--- Start Material ---

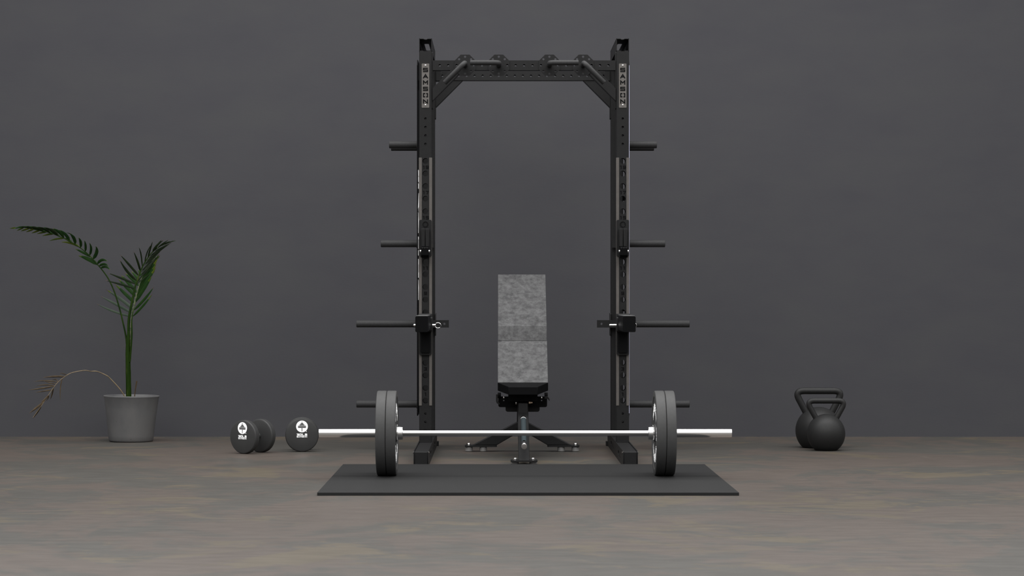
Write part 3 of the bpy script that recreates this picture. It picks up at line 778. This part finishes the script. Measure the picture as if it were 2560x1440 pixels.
# lighter frond behind
rc_ = [(325, 900), (326.5, 850), (328.6, 800), (335, 765), (342.5, 733), (348, 714), (355.6, 692), (367, 668), (380, 652), (392, 640)]
lc_ = []
p = (Lp, Y, Bn); gg = (G, Y, Bn); pl_ = (Lp, Lp, Bn)
A6(lc_,(745,1400),(142,1158),46,pl_,(430,1300)); A6(lc_,(755,1340),(212,1032),58,pl_,(480,1170)); A6(lc_,(770,1260),(298,912),66,p,(560,1075)); A6(lc_,(790,1150),(458,818),72,gg,(630,985))
A6(lc_,(810,1050),(510,728),72,gg,(660,880)); A6(lc_,(830,960),(560,665),74,gg,(690,800)); A6(lc_,(860,860),(632,640),66,gg,(740,720)); A6(lc_,(885,790),(742,600),54,gg,(810,680)); A6(lc_,(920,700),(855,575),44,gg,(885,630))
A6(lc_,(805,1290),(1132,868),54,gg,(975,1085),-1); A6(lc_,(800,1380),(1110,985),46,gg,(960,1185),-1); A6(lc_,(830,1120),(1100,680),70,gg,(975,880),-1)
A6(lc_,(850,1040),(1175,520),74,gg,(1020,760),-1); A6(lc_,(870,960),(1182,455),70,gg,(1040,690),-1); A6(lc_,(900,850),(1205,370),70,gg,(1060,600),-1); A6(lc_,(940,740),(1228,300),60,gg,(1095,510),-1); A6(lc_,(1000,620),(1240,330),54,gg,(1120,460),-1)
A6(lc_,(880,900),(1150,600),60,gg,(1010,740),-1)
frond(rc_, (3.20, 3.44), (.0075, .002), lc_, 6, 1, 'frond', .05, (0, 1, .1), 'lighter green frond behind')
# cane
cn = smoothpath([W(321.8, 1004, PY), W(321.6, 980, PY), W(320.4, 921, PY), W(319.6, 880, PY), W(320, 852, PY), W(321.5, 828, PY)], 5)
rad = [.0182, .0180, .0166, .0152, .0128, .0070]; rl = []
for i in range(len(cn)):
    f = i/(len(cn)-1)*(len(rad)-1); j = min(int(f), len(rad)-2); rl.append((rad[j]*(1-(f-j)) + rad[j+1]*(f-j))*(1 + .05*(1 if i in (9, 14) else 0)))
build('cane', MB().sweep(cn, rl, 20), CANE, palm, smooth=60)
build('leaf_sheath', MB().sweep(smoothpath([W(324.5, 905, PY-.01), W(327.5, 870, PY-.01), W(329.5, 835, PY-.005), W(329.5, 800, PY), W(333, 772, PY+.02)], 4), [.006]*9 + [.0055, .005, .0045, .004, .0035, .003, .0025, .002], 10), CANE, palm, smooth=60)
# dried frond
mb = MB(); mb.slot(0)
rd = [T8(*q) for q in ((1218,800),(1160,710),(1050,590),(1000,550),(895,505),(820,503),(750,493),(620,515),(545,548),(440,630),(370,720),(290,840),(230,930),(150,1040))]
yd = [3.19 - .02*i for i in range(len(rd))]
RD = path(rd, yd); SPD = smoothpath(RD, 4)
mb.sweep(SPD, [.0042 - .0032*i/(len(SPD)-1) for i in range(len(SPD))], 8)
rnd = random.Random(3)
for b_, m_, t_, w_ in (((545,548),(500,530),(460,520),10),((530,560),(400,562),(265,575),22),((490,600),(462,700),(470,850),12),((440,630),(290,608),(158,622),14),((400,660),(290,655),(178,677),14),
                       ((390,668),(250,705),(92,720),18),((365,715),(280,735),(178,748),14),((388,712),(372,770),(352,832),16),((330,790),(290,830),(240,862),16),((272,868),(195,925),(106,992),26),
                       ((250,900),(205,975),(150,1052),18),((300,830),(270,860),(235,880),16),((440,630),(420,590),(360,610),12),((420,640),(350,640),(270,612),12),((340,770),(330,810),(300,850),14)):
    r0 = min(SPD, key=lambda p_: (W(*T8(*b_), p_.y) - p_).length)
    dy = rnd.uniform(-.08, .08)
    leaflet(mb, (r0, W(*T8(*m_), r0.y + dy*.5), W(*T8(*t_), r0.y + dy)), w_*.215/376*1.2, (1, 1, 1), (0, 1, .2), fold=.6)
build('dry_frond', mb, [DRYST, DRY], palm, smooth=70, label='dried brown drooping frond')
build('cut_stub', MB().sweep([W(*T8(1330, 805), PY), W(*T8(1340, 710), PY), W(*T8(1356, 615), PY)], [.0028, .0036, .0050], 10), DRY, palm, label='short brown cut stem')

# ------------------------------------------------------------------ light
w = bpy.data.worlds.new('studio_sky'); SC.world = w; w.use_nodes = True
nt = w.node_tree; N = nt.nodes; L = nt.links
bg = N['Background']; tc = N.new('ShaderNodeTexCoord'); sp = N.new('ShaderNodeSeparateXYZ'); mr = N.new('ShaderNodeMapRange')
L.new(tc.outputs['Generated'], sp.inputs[0]); L.new(sp.outputs['Z'], mr.inputs['Value'])
mr.inputs['From Min'].default_value = 0; mr.inputs['From Max'].default_value = 1
mr.inputs['To Min'].default_value = .22; mr.inputs['To Max'].default_value = 3.3
L.new(mr.outputs['Result'], bg.inputs['Strength']); bg.inputs['Color'].default_value = (1, 1, 1, 1)
def area(name, loc, rot, sx, sy, power, col=(1, 1, 1)):
    l = bpy.data.lights.new(name, 'AREA'); l.shape = 'RECTANGLE'; l.size = sx; l.size_y = sy; l.energy = power; l.color = col
    o = bpy.data.objects.new(name, l); COL.objects.link(o); o.location = loc; o.rotation_euler = rot; return o
area('overhead_softbox', (0, -5.6, 5.2), (radians(14), 0, 0), 12, 5, 480, (1, .985, .97))
area('overhead_softbox', (0, 1.0, 5.0), (radians(0), 0, 0), 9, 1.6, 330, (1, .99, .98))

cam = bpy.data.cameras.new('camera'); co = bpy.data.objects.new('camera', cam); COL.objects.link(co)
cam.sensor_width = 36; cam.lens = 36*FOC/2560; cam.shift_x = 35/2560; cam.shift_y = 15/2560
cam.clip_end = 100; co.location = (0, CAMY, CAMZ); co.rotation_euler = (pi/2, 0, 0)
SC.camera = co
SC.view_settings.view_transform = 'Standard'; SC.view_settings.look = 'None'
SC.view_settings.gamma = 1; SC.view_settings.exposure = 0; SC.view_settings.use_curve_mapping = False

--- End Material ---

Omit the pictures and output all of the other material exactly.

Write part 3 of the bpy script that recreates this picture. It picks up at line 778. This part finishes the script. Measure the picture as if it were 2560x1440 pixels.
# lighter frond behind
rc_ = [(325, 900), (326.5, 850), (328.6, 800), (335, 765), (342.5, 733), (348, 714), (355.6, 692), (367, 668), (380, 652), (392, 640)]
lc_ = []
p = (Lp, Y, Bn); gg = (G, Y, Bn); pl_ = (Lp, Lp, Bn)
A6(lc_,(745,1400),(142,1158),46,pl_,(430,1300)); A6(lc_,(755,1340),(212,1032),58,pl_,(480,1170)); A6(lc_,(770,1260),(298,912),66,p,(560,1075)); A6(lc_,(790,1150),(458,818),72,gg,(630,985))
A6(lc_,(810,1050),(510,728),72,gg,(660,880)); A6(lc_,(830,960),(560,665),74,gg,(690,800)); A6(lc_,(860,860),(632,640),66,gg,(740,720)); A6(lc_,(885,790),(742,600),54,gg,(810,680)); A6(lc_,(920,700),(855,575),44,gg,(885,630))
A6(lc_,(805,1290),(1132,868),54,gg,(975,1085),-1); A6(lc_,(800,1380),(1110,985),46,gg,(960,1185),-1); A6(lc_,(830,1120),(1100,680),70,gg,(975,880),-1)
A6(lc_,(850,1040),(1175,520),74,gg,(1020,760),-1); A6(lc_,(870,960),(1182,455),70,gg,(1040,690),-1); A6(lc_,(900,850),(1205,370),70,gg,(1060,600),-1); A6(lc_,(940,740),(1228,300),60,gg,(1095,510),-1); A6(lc_,(1000,620),(1240,330),54,gg,(1120,460),-1)
A6(lc_,(880,900),(1150,600),60,gg,(1010,740),-1)
frond(rc_, (3.20, 3.44), (.0075, .002), lc_, 6, 1, 'frond', .05, (0, 1, .1), 'lighter green frond behind')
# cane
cn = smoothpath([W(321.8, 1004, PY), W(321.6, 980, PY), W(320.4, 921, PY), W(319.6, 880, PY), W(320, 852, PY), W(321.5, 828, PY)], 5)
rad = [.0182, .0180, .0166, .0152, .0128, .0070]; rl = []
for i in range(len(cn)):
    f = i/(len(cn)-1)*(len(rad)-1); j = min(int(f), len(rad)-2); rl.append((rad[j]*(1-(f-j)) + rad[j+1]*(f-j))*(1 + .05*(1 if i in (9, 14) else 0)))
build('cane', MB().sweep(cn, rl, 20), CANE, palm, smooth=60)
build('leaf_sheath', MB().sweep(smoothpath([W(324.5, 905, PY-.01), W(327.5, 870, PY-.01), W(329.5, 835, PY-.005), W(329.5, 800, PY), W(333, 772, PY+.02)], 4), [.006]*9 + [.0055, .005, .0045, .004, .0035, .003, .0025, .002], 10), CANE, palm, smooth=60)
# dried frond
mb = MB(); mb.slot(0)
rd = [T8(*q) for q in ((1218,800),(1160,710),(1050,590),(1000,550),(895,505),(820,503),(750,493),(620,515),(545,548),(440,630),(370,720),(290,840),(230,930),(150,1040))]
yd = [3.19 - .02*i for i in range(len(rd))]
RD = path(rd, yd); SPD = smoothpath(RD, 4)
mb.sweep(SPD, [.0042 - .0032*i/(len(SPD)-1) for i in range(len(SPD))], 8)
rnd = random.Random(3)
for b_, m_, t_, w_ in (((545,548),(500,530),(460,520),10),((530,560),(400,562),(265,575),22),((490,600),(462,700),(470,850),12),((440,630),(290,608),(158,622),14),((400,660),(290,655),(178,677),14),
                       ((390,668),(250,705),(92,720),18),((365,715),(280,735),(178,748),14),((388,712),(372,770),(352,832),16),((330,790),(290,830),(240,862),16),((272,868),(195,925),(106,992),26),
                       ((250,900),(205,975),(150,1052),18),((300,830),(270,860),(235,880),16),((440,630),(420,590),(360,610),12),((420,640),(350,640),(270,612),12),((340,770),(330,810),(300,850),14)):
    r0 = min(SPD, key=lambda p_: (W(*T8(*b_), p_.y) - p_).length)
    dy = rnd.uniform(-.08, .08)
    leaflet(mb, (r0, W(*T8(*m_), r0.y + dy*.5), W(*T8(*t_), r0.y + dy)), w_*.215/376*1.2, (1, 1, 1), (0, 1, .2), fold=.6)
build('dry_frond', mb, [DRYST, DRY], palm, smooth=70, label='dried brown drooping frond')
build('cut_stub', MB().sweep([W(*T8(1330, 805), PY), W(*T8(1340, 710), PY), W(*T8(1356, 615), PY)], [.0028, .0036, .0050], 10), DRY, palm, label='short brown cut stem')

# ------------------------------------------------------------------ light
w = bpy.data.worlds.new('studio_sky'); SC.world = w; w.use_nodes = True
nt = w.node_tree; N = nt.nodes; L = nt.links
bg = N['Background']; tc = N.new('ShaderNodeTexCoord'); sp = N.new('ShaderNodeSeparateXYZ'); mr = N.new('ShaderNodeMapRange')
L.new(tc.outputs['Generated'], sp.inputs[0]); L.new(sp.outputs['Z'], mr.inputs['Value'])
mr.inputs['From Min'].default_value = 0; mr.inputs['From Max'].default_value = 1
mr.inputs['To Min'].default_value = .22; mr.inputs['To Max'].default_value = 3.3
L.new(mr.outputs['Result'], bg.inputs['Strength']); bg.inputs['Color'].default_value = (1, 1, 1, 1)
def area(name, loc, rot, sx, sy, power, col=(1, 1, 1)):
    l = bpy.data.lights.new(name, 'AREA'); l.shape = 'RECTANGLE'; l.size = sx; l.size_y = sy; l.energy = power; l.color = col
    o = bpy.data.objects.new(name, l); COL.objects.link(o); o.location = loc; o.rotation_euler = rot; return o
area('overhead_softbox', (0, -5.6, 5.2), (radians(14), 0, 0), 12, 5, 480, (1, .985, .97))
area('overhead_softbox', (0, 1.0, 5.0), (radians(0), 0, 0), 9, 1.6, 330, (1, .99, .98))

cam = bpy.data.cameras.new('camera'); co = bpy.data.objects.new('camera', cam); COL.objects.link(co)
cam.sensor_width = 36; cam.lens = 36*FOC/2560; cam.shift_x = 35/2560; cam.shift_y = 15/2560
cam.clip_end = 100; co.location = (0, CAMY, CAMZ); co.rotation_euler = (pi/2, 0, 0)
SC.camera = co
SC.view_settings.view_transform = 'Standard'; SC.view_settings.look = 'None'
SC.view_settings.gamma = 1; SC.view_settings.exposure = 0; SC.view_settings.use_curve_mapping = False